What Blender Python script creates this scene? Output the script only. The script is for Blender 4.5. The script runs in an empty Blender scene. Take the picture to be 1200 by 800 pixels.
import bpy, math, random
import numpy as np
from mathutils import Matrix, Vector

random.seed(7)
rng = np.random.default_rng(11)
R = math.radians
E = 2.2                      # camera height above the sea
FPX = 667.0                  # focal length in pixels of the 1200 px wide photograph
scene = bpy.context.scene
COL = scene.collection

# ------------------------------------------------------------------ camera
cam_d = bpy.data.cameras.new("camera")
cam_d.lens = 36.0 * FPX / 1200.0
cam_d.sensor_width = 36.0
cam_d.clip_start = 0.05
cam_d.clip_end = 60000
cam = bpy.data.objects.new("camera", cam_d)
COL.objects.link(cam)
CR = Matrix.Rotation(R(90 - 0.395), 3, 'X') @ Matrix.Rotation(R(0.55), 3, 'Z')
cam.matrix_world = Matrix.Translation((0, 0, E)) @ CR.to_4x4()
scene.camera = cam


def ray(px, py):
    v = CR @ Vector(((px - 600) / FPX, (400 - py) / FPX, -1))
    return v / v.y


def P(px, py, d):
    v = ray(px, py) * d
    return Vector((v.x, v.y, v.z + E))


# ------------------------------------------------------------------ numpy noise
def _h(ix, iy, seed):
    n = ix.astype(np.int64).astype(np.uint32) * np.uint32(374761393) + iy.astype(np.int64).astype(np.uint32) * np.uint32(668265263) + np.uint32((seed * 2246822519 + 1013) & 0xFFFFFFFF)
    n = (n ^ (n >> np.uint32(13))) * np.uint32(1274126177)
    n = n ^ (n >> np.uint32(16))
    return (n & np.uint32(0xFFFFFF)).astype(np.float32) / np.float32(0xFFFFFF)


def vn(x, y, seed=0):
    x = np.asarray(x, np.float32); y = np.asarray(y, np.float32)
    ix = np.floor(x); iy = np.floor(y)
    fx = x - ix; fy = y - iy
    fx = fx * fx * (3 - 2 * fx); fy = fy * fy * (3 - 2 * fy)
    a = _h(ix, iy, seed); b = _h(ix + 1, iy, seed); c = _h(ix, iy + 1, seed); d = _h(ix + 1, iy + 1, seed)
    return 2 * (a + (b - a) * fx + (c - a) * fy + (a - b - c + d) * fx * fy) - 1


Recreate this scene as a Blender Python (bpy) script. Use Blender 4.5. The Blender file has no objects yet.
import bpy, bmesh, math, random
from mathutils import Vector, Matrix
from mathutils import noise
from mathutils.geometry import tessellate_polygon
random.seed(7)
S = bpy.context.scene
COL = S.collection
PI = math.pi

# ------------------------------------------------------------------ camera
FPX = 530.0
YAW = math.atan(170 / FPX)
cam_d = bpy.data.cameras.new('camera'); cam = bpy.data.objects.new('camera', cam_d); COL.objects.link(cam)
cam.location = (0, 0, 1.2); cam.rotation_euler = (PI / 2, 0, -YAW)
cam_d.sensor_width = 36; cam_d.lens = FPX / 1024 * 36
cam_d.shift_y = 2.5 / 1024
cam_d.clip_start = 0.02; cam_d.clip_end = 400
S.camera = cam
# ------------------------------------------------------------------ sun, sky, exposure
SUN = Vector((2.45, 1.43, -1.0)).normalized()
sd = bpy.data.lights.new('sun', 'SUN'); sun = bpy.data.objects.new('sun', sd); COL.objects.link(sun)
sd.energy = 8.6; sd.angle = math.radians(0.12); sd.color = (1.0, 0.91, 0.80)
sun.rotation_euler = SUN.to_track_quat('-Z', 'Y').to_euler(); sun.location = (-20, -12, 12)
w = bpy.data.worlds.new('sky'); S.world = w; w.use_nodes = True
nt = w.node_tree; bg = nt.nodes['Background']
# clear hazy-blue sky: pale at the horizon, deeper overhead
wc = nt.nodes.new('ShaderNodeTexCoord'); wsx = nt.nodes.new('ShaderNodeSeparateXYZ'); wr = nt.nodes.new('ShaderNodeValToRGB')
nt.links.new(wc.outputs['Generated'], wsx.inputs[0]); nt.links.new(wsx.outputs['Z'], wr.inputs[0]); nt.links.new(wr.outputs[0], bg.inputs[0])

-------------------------

Output, from the data above, the lines from the line with "Recreate this scene" to the line with "PI = math.pi" exactly as they stand, both ends included and nothing else.

● SOLUTION BELOW
Recreate this scene as a Blender Python (bpy) script. Use Blender 4.5. The Blender file has no objects yet.
import bpy, bmesh, math, random
from mathutils import Vector, Matrix
from mathutils import noise
from mathutils.geometry import tessellate_polygon
random.seed(7)
S = bpy.context.scene
COL = S.collection
PI = math.pi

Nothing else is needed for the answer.